SHORT TASK:
Transcribe all of the material exactly.

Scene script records
__________________________________________________

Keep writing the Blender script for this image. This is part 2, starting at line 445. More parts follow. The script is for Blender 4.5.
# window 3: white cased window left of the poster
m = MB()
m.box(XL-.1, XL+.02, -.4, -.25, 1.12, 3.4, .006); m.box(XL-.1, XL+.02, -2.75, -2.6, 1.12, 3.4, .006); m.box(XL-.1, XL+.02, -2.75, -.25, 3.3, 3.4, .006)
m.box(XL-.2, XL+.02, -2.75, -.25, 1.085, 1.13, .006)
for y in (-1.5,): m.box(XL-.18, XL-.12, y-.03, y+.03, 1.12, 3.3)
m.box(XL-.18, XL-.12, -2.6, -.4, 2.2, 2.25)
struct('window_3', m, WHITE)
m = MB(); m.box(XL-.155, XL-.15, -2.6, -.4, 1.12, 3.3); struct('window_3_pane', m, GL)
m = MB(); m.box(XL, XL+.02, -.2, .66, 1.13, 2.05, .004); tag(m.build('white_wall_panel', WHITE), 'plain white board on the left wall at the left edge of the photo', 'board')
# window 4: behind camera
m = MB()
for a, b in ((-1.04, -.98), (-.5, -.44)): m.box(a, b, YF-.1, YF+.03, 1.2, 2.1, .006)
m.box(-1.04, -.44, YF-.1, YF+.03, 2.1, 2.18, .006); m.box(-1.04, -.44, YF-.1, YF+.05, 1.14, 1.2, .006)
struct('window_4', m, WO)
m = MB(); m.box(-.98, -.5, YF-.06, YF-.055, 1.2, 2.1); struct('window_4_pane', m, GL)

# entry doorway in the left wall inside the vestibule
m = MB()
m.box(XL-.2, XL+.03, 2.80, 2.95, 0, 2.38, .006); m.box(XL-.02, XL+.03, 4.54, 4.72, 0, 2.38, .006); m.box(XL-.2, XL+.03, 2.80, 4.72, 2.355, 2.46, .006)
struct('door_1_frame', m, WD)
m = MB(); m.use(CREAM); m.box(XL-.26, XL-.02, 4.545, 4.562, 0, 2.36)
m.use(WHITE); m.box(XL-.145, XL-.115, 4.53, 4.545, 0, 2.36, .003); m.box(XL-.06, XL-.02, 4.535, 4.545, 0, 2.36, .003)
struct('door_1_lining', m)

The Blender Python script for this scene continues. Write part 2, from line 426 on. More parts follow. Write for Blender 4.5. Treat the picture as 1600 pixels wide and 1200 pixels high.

__________________________________________________

RESULT:
Keep writing the Blender script for this image. This is part 2, starting at line 445. More parts follow. The script is for Blender 4.5.
# window 3: white cased window left of the poster
m = MB()
m.box(XL-.1, XL+.02, -.4, -.25, 1.12, 3.4, .006); m.box(XL-.1, XL+.02, -2.75, -2.6, 1.12, 3.4, .006); m.box(XL-.1, XL+.02, -2.75, -.25, 3.3, 3.4, .006)
m.box(XL-.2, XL+.02, -2.75, -.25, 1.085, 1.13, .006)
for y in (-1.5,): m.box(XL-.18, XL-.12, y-.03, y+.03, 1.12, 3.3)
m.box(XL-.18, XL-.12, -2.6, -.4, 2.2, 2.25)
struct('window_3', m, WHITE)
m = MB(); m.box(XL-.155, XL-.15, -2.6, -.4, 1.12, 3.3); struct('window_3_pane', m, GL)
m = MB(); m.box(XL, XL+.02, -.2, .66, 1.13, 2.05, .004); tag(m.build('white_wall_panel', WHITE), 'plain white board on the left wall at the left edge of the photo', 'board')
# window 4: behind camera
m = MB()
for a, b in ((-1.04, -.98), (-.5, -.44)): m.box(a, b, YF-.1, YF+.03, 1.2, 2.1, .006)
m.box(-1.04, -.44, YF-.1, YF+.03, 2.1, 2.18, .006); m.box(-1.04, -.44, YF-.1, YF+.05, 1.14, 1.2, .006)
struct('window_4', m, WO)
m = MB(); m.box(-.98, -.5, YF-.06, YF-.055, 1.2, 2.1); struct('window_4_pane', m, GL)

# entry doorway in the left wall inside the vestibule
m = MB()
m.box(XL-.2, XL+.03, 2.80, 2.95, 0, 2.38, .006); m.box(XL-.02, XL+.03, 4.54, 4.72, 0, 2.38, .006); m.box(XL-.2, XL+.03, 2.80, 4.72, 2.355, 2.46, .006)
struct('door_1_frame', m, WD)
m = MB(); m.use(CREAM); m.box(XL-.26, XL-.02, 4.545, 4.562, 0, 2.36)
m.use(WHITE); m.box(XL-.145, XL-.115, 4.53, 4.545, 0, 2.36, .003); m.box(XL-.06, XL-.02, 4.535, 4.545, 0, 2.36, .003)
struct('door_1_lining', m)

The Blender Python script for this scene continues. Write part 2, from line 426 on. More parts follow. Write for Blender 4.5. Treat the picture as 1600 pixels wide and 1200 pixels high.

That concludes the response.